My research are higly transdiscipinary. With this page, I hope to advertise and sum up my contribution to and for a trully Open Science. All my projects are stored on GitHub, you can acces my public at this link. Here is a non-sxhaustive list of projects further advertised on this webpage:
- NeuRon Virtulizer or NRV: this python package is contains models of electrical interactions (stimulation, recording and impedance measurment) of peripheral nerve. A large part of my research is dedicated on this tools that simulates influence of arbitrary stimuli on axonal activity. NRV code can be found on this page ; it is based on other scientifically recordnized third parties software such as Neuron and the FEniCS project, and marginally COMSOL (not required as non-open source, however well used in the modeling community, used for comparative purpose mainly). NRV can be easilly installed using pip (see NRV’s pypi page), a full documentation of the project is hosted on ReadTheDocs.

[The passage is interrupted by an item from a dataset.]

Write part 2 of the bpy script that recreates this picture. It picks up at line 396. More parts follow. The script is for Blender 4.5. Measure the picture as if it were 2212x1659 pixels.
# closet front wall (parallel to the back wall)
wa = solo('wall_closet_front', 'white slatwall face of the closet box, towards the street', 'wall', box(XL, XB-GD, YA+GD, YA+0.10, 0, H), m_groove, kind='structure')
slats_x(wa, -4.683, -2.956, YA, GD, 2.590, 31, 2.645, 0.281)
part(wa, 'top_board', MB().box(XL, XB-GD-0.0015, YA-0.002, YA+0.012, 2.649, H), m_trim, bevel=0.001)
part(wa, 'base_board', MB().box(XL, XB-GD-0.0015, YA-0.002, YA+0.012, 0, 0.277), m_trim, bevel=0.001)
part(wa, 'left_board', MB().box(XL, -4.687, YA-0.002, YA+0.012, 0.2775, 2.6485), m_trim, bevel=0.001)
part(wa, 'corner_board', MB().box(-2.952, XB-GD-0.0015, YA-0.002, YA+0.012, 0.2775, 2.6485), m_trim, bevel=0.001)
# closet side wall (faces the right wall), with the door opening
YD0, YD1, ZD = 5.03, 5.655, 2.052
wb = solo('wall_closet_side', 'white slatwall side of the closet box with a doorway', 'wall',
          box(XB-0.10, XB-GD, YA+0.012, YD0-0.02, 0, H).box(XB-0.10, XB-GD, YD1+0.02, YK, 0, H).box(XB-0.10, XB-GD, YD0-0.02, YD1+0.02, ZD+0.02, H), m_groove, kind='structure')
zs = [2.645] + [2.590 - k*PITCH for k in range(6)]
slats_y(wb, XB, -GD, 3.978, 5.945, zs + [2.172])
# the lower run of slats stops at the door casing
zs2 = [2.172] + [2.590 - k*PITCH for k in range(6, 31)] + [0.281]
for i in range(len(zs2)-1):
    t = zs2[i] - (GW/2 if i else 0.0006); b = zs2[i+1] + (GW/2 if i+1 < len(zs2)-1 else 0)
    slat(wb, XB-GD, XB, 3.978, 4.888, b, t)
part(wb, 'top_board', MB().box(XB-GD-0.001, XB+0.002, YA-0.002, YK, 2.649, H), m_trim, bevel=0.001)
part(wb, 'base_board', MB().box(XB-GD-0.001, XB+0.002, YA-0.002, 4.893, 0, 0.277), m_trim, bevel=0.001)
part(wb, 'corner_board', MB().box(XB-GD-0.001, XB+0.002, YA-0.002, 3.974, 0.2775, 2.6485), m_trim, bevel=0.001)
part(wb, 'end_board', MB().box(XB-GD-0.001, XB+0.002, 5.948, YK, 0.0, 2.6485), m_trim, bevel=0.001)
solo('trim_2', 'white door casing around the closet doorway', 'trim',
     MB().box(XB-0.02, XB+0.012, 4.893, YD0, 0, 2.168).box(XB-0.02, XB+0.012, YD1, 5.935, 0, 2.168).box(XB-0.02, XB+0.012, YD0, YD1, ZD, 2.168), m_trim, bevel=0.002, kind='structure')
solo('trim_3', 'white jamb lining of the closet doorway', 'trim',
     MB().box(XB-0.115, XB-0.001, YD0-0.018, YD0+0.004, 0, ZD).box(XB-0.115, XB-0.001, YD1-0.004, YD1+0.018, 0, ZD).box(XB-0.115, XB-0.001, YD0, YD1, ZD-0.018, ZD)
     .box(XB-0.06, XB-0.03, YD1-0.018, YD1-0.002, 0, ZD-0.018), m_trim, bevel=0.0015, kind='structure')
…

- BIMMS: this project is both open hardware and open software for electrical impedance measurements of bio-electronic electrodes. Spectroscopic, galvanostatic or potentiostatic, in 2- or 3- or 4-points configurations are possible. More complex measures with custom stimuli (multisine, random…) is also possible. You can access the code and design files on this github page and it is possible to install a Python interface using pip (see BIMMS’s pypi page). This tool has been scientifically validated and published in Hardware-X.